## To do
From the first line of the listing below, retype each line up to and including the one with "COL = scene.collection"; pictures stay out.

++++ Information supplied ++++

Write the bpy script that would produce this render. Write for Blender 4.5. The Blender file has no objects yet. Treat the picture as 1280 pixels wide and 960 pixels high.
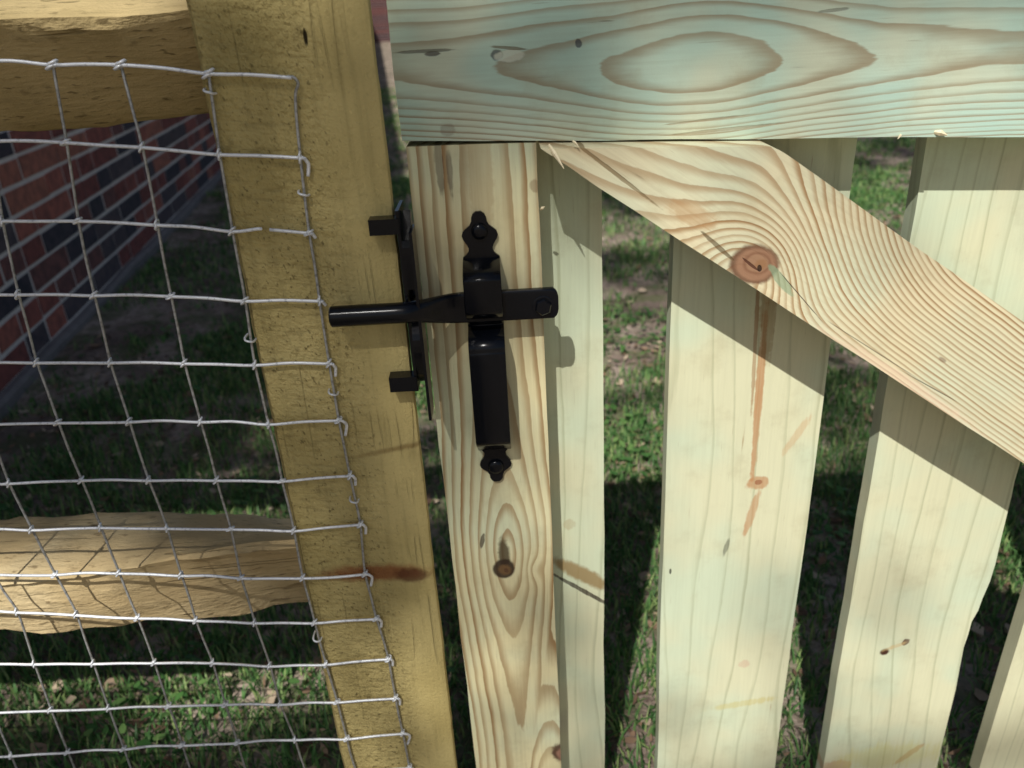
import bpy, bmesh, math, random
import numpy as np
from mathutils import Vector, Matrix, noise

random.seed(7)
rng = np.random.default_rng(11)
scene = bpy.context.scene
COL = scene.collection

# ------------------------------------------------------------------ camera
FPX = 990.0                       # focal length in photo pixels (1280 wide)
HC = 0.90                         # camera height above the lawn
_d = np.array([117.0, 2068.0, FPX]); _d /= np.linalg.norm(_d)
EX = np.array([1.0, -117.0 / 2068.0, 0.0]); EX /= np.linalg.norm(EX)
UP = -_d
EY = np.cross(UP, EX)
cam_data = bpy.data.cameras.new('camera')
cam = bpy.data.objects.new('camera', cam_data)
COL.objects.link(cam)
right_w = Vector((EX[0], EY[0], UP[0]))
down_w = Vector((EX[1], EY[1], UP[1]))
fwd_w = Vector((EX[2], EY[2], UP[2]))
cam.matrix_world = Matrix((
    (right_w.x, -down_w.x, -fwd_w.x, 0.0),
    (right_w.y, -down_w.y, -fwd_w.y, 0.0),
    (right_w.z, -down_w.z, -fwd_w.z, HC),
    (0, 0, 0, 1)))
cam_data.sensor_width = 36.0
cam_data.lens = FPX / 1280.0 * 36.0
cam_data.clip_start = 0.02
cam_data.clip_end = 500.0
cam_data.dof.use_dof = True
cam_data.dof.focus_distance = 0.62
cam_data.dof.aperture_fstop = 7.5
scene.camera = cam

# ------------------------------------------------------------------ light
LIGHT = Vector((0.30, 1.0, -1.20)).normalized()      # travel direction of sunlight
world = bpy.data.worlds.new('World')
scene.world = world
world.use_nodes = True
wn = world.node_tree
sky = wn.nodes.new('ShaderNodeTexSky')
sky.sky_type = 'NISHITA'
sky.sun_disc = False
sky.sun_elevation = math.asin(-LIGHT.z)
sky.sun_rotation = math.atan2(-LIGHT.x, -LIGHT.y)
sky.air_density = 1.0
sky.dust_density = 2.0
wn.links.new(sky.outputs[0], wn.nodes['Background'].inputs[0])
wn.nodes['Background'].inputs[1].default_value = 0.062
sun_data = bpy.data.lights.new('sun', 'SUN')
sun_data.energy = 4.7
sun_data.angle = math.radians(0.53)
sun_data.color = (1.0, 0.97, 0.93)
sun = bpy.data.objects.new('sun', sun_data)
COL.objects.link(sun)
sun.rotation_euler = LIGHT.to_track_quat('-Z', 'Y').to_euler()
sun.location = (-3, -8, 12)
vs = scene.view_settings
vs.view_transform = 'Standard'
vs.look = 'None'
vs.gamma = 1.0
vs.use_curve_mapping = False
vs.exposure = 0.03
scene.cycles.max_bounces = 5
scene.cycles.diffuse_bounces = 3
scene.cycles.glossy_bounces = 2
scene.cycles.transmission_bounces = 3

# ------------------------------------------------------------------ helpers
def ray(px, py):
    r = np.array([px - 640.0, py - 480.0, FPX])
    return np.array([r @ EX, r @ EY, r @ UP])
def at(px, py, Y):
    """The point of the upright plane y = Y that the photograph shows at a pixel."""
    w = ray(px, py)
    return Vector(w * (Y / w[1])) + Vector((0, 0, HC))
def on_ground(px, py):
    w = ray(px, py)
    return Vector(w * (HC / -w[2])) + Vector((0, 0, HC))

def srgb(r, g, b):
    def f(c):
        c /= 255.0
        return c / 12.92 if c <= 0.04045 else ((c + 0.055) / 1.055) ** 2.4
    return (f(r), f(g), f(b), 1.0)

def empty(name, loc, label=None, cat=None, group=None):
    o = bpy.data.objects.new(name, None)
    o.empty_display_size = 0.1
    COL.objects.link(o)
    o.location = loc
    tag(o, label, cat, group)
    return o
def tag(o, label=None, cat=None, group=None, kind=None):
    if label: o['label'] = label
    if cat: o['category'] = cat
    if group: o['group'] = group
    if kind: o['kind'] = kind
    return o
def base_of(p):
    v = Vector((0, 0, 0))
    while p is not None:
        v += p.location
        p = p.parent
    return v
def link_mesh(name, me, parent=None, smooth=False):
    o = bpy.data.objects.new(name, me)
    COL.objects.link(o)
    if parent is not None:
        o.parent = parent
    if smooth:
        for p in me.polygons:
            p.use_smooth = True
    return o
def from_bm(name, bm, mat, parent=None, smooth=False):
    """World-space bmesh to one mesh object below its parent."""
    b = base_of(parent)
    if b.length > 0:
        bmesh.ops.translate(bm, verts=bm.verts, vec=-b)
    bmesh.ops.recalc_face_normals(bm, faces=bm.faces)
    me = bpy.data.meshes.new(name)
    bm.to_mesh(me)
    bm.free()
    me.materials.append(mat)
    return link_mesh(name, me, parent, smooth)
def tri_mesh(name, verts, faces, mat):
    """numpy verts (N,3) and triangle or quad faces (M,k) to a mesh."""
    me = bpy.data.meshes.new(name)
    verts = np.asarray(verts, dtype=np.float32)
    faces = np.asarray(faces, dtype=np.int32)
    k = faces.shape[1]
    me.vertices.add(len(verts))
    me.vertices.foreach_set('co', verts.ravel())
    me.loops.add(faces.size)
    me.loops.foreach_set('vertex_index', faces.ravel())
    me.polygons.add(len(faces))
    me.polygons.foreach_set('loop_start', np.arange(0, faces.size, k, dtype=np.int32))
    me.update(calc_edges=True)
    me.materials.append(mat)
    return me
def nz(*p):
    return noise.noise(Vector(p))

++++

## Task response
Write the bpy script that would produce this render. Write for Blender 4.5. The Blender file has no objects yet. Treat the picture as 1280 pixels wide and 960 pixels high.
import bpy, bmesh, math, random
import numpy as np
from mathutils import Vector, Matrix, noise

random.seed(7)
rng = np.random.default_rng(11)
scene = bpy.context.scene
COL = scene.collection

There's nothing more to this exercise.